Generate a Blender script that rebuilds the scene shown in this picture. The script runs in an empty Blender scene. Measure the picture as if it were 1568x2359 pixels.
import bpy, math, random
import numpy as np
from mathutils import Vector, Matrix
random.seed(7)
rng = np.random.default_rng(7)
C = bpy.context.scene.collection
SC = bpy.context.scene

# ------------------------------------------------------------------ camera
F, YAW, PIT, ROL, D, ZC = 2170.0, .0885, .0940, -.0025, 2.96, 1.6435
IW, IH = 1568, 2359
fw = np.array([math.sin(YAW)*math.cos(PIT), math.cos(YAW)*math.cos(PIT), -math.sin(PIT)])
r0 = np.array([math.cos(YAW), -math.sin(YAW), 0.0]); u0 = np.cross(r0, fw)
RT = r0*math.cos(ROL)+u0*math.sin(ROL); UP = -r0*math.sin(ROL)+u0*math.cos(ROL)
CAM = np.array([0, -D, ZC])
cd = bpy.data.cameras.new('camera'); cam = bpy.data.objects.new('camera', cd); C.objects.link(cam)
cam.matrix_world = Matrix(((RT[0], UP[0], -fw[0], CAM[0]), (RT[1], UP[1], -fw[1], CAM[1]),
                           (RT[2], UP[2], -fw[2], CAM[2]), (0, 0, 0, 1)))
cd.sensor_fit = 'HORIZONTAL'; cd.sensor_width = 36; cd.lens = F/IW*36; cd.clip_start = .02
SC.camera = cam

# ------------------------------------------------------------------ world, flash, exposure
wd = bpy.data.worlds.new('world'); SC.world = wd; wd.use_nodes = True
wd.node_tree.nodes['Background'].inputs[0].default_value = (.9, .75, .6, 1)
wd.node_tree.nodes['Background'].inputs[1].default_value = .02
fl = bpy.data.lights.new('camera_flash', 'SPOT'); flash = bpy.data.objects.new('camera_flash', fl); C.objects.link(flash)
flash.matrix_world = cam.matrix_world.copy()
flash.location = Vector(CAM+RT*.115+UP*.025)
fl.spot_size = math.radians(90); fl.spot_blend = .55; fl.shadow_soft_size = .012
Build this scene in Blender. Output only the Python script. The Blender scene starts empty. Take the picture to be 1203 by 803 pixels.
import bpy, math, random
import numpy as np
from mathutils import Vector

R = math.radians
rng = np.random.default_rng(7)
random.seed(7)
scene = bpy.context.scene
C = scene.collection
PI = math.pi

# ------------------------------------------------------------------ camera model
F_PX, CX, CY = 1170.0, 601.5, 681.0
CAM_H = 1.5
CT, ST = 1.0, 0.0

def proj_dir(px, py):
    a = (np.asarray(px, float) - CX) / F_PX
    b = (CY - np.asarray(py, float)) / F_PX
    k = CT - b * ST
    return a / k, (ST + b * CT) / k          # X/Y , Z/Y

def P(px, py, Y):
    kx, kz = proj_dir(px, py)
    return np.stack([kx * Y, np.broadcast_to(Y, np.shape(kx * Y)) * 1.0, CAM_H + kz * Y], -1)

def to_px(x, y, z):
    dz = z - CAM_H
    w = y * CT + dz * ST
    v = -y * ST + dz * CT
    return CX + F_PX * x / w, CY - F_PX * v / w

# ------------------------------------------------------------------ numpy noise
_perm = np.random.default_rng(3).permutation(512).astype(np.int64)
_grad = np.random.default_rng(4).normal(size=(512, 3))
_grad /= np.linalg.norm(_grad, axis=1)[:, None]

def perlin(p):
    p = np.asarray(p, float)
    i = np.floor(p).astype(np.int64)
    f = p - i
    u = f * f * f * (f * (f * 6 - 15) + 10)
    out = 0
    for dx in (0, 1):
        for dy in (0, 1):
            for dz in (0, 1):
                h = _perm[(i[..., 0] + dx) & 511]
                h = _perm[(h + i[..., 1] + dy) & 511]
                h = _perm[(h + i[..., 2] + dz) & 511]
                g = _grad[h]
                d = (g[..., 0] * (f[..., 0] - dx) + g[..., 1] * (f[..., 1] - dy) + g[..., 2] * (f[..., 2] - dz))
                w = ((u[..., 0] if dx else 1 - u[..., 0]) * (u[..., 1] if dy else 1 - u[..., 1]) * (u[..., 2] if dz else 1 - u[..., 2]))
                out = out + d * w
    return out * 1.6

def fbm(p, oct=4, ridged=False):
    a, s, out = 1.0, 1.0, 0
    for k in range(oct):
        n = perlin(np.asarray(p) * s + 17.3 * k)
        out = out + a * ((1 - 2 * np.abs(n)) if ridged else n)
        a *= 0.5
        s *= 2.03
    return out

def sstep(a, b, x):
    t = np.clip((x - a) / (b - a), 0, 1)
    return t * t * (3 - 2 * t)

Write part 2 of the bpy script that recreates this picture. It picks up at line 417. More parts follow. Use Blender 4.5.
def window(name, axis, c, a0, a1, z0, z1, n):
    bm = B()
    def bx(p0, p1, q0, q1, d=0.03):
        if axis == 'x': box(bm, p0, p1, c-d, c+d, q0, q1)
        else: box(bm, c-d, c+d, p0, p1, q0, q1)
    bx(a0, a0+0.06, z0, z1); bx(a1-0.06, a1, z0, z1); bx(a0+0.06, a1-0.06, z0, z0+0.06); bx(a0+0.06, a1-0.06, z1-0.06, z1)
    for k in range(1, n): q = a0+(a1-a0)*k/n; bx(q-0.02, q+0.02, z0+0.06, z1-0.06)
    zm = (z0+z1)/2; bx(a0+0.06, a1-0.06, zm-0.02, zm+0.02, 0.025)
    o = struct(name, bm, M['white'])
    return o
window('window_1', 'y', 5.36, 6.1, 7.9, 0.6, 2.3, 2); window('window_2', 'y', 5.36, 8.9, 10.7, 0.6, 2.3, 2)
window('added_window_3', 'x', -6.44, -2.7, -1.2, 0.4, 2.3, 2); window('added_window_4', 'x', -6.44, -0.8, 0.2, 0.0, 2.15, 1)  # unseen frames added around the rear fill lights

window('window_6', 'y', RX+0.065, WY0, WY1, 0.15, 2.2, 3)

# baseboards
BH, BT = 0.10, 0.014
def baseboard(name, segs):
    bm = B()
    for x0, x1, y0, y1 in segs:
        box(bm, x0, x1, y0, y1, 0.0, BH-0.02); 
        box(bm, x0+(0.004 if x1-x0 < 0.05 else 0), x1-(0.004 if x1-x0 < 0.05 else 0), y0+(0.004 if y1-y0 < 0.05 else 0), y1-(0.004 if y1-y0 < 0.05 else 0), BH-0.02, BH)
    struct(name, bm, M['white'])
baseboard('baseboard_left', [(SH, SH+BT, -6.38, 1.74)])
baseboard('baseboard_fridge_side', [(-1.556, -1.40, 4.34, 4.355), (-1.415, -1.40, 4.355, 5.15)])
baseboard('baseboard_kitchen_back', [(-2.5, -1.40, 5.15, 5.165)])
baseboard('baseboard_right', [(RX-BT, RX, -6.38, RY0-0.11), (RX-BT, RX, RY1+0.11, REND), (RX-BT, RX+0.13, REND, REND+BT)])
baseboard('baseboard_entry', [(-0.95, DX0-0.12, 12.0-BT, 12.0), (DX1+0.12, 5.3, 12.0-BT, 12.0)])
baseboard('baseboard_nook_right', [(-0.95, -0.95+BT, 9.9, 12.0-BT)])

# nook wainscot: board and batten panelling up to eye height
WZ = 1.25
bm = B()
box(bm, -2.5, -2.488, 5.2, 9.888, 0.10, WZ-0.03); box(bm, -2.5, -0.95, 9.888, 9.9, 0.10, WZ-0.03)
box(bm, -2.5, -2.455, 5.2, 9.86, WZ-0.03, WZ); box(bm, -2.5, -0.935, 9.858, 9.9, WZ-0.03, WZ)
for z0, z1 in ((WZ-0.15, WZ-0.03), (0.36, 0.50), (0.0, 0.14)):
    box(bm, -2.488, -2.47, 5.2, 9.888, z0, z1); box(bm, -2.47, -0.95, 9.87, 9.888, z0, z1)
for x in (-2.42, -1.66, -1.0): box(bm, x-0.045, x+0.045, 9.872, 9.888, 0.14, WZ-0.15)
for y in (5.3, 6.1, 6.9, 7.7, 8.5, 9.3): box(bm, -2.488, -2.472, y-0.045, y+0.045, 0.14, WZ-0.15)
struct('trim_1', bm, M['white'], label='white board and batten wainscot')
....
**THE EXERCISE:** Only the lines from the first line of the records through the line containing "SC = bpy.context.scene" should be repeated, exactly as they appear.

**WRITTEN SOLUTION:**
Generate a Blender script that rebuilds the scene shown in this picture. The script runs in an empty Blender scene. Measure the picture as if it were 1568x2359 pixels.
import bpy, math, random
import numpy as np
from mathutils import Vector, Matrix
random.seed(7)
rng = np.random.default_rng(7)
C = bpy.context.scene.collection
SC = bpy.context.scene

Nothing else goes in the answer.